Dear Father, Help me to:
Forgive the wrongs in others,
Forgive the faults I see;
That I may be forgiven,
The faults that are in me;

--From Allie Musgrove's Scrapbook 1898-1983

The woman of Heritage Village collected over 100 pages of great recipes, everything from Sister Parktan's Brown Bread to Watermelon Rind pickles. You can just taste the love and laughter in the recipes and the occasions they made them for. Bucket of Muffins for 25? Church bazaar of course. Creme de Mynthe Cake? St. Patricks day dinner. Potato Chip Cookies? The grand kids are coming. Scalloped mushrooms and baked chicken almond casserole? Company on the way, bake the Dr. Bird Cake for dessert.

Nowadays we tend to drop by the Wegmans superstore and pick up chicken teriaki to bake and salad for the side. We skip the heavy desserts and munch on chocolate fudge Hershey kisses and cherry M&M's (or Lays Potato chips if you are the Queen). Gone are the 6 course meals with delicious desserts. One friend's Mom, Ruth, always had 2 or 3 desserts on hand. I remember when her son Sean came home from boot camp, she had Boston Cream Pie, Brownies, and chocolate chip cookies on hand. I still make her Grasshopper pie and remember all the trouble she went to make enough for her oldest son's wedding shower. Dinner at Ruth and Bernie's was always a treat. I pull in that love and cook on Sunday's, thinking of the way her house always smelled of the love and looked like sunshine, even on the darkest days.

I look to pass the love of food and cooking to my kids, and teach them to make the best of whatever you have on hand.

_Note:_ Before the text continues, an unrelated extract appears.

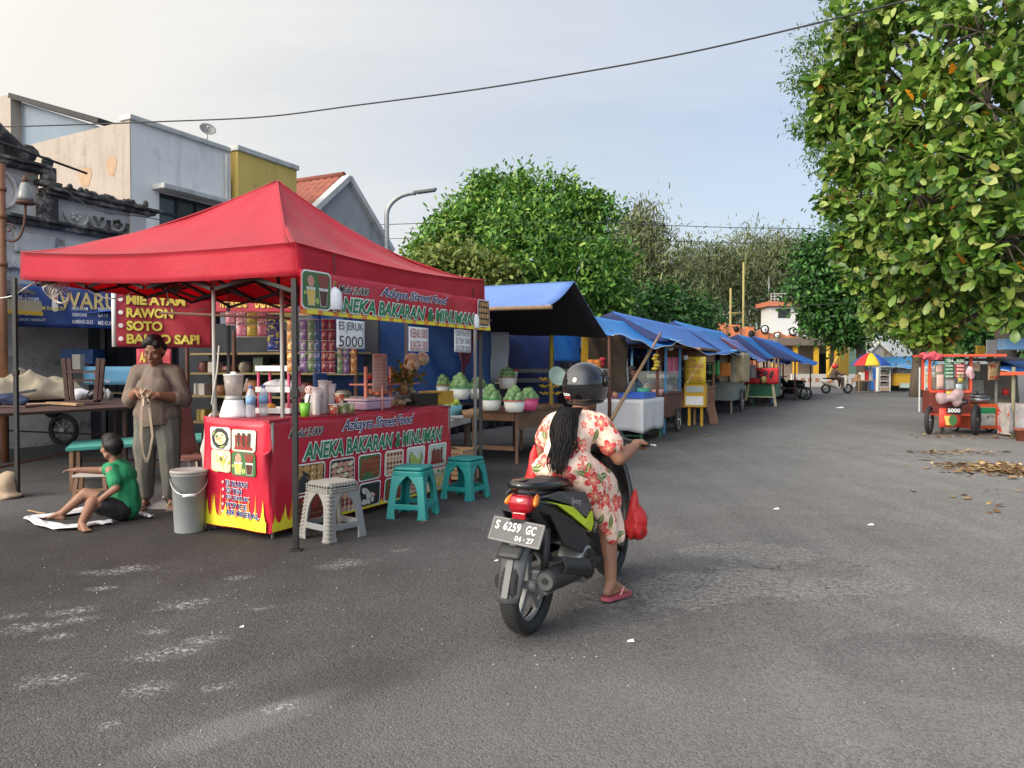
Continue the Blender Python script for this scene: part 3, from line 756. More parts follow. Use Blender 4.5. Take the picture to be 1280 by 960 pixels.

Use the laughter, pull in the smiles, fold in the friendships by talking on the cell while cooking, add in the family by using the old recipes and making them new again, and best of all, to share them with friends and family. Whatever we are eating gets shared with the friends they have in the house....Maggie's BFF always seems to show on Sunday's, what's up with that? Beans and franks Monday's just don't cut it I guess. And Soccer Boy manages to show up for Taco night. It's time I showed him how to cook it I think.

Good food, good friends...now if I could just teach them to clean up when they cook. Hmm, my Mom used to say that to me. Still does.

Some things never change. Ok Mom, I'll clean it up in a minute, honest.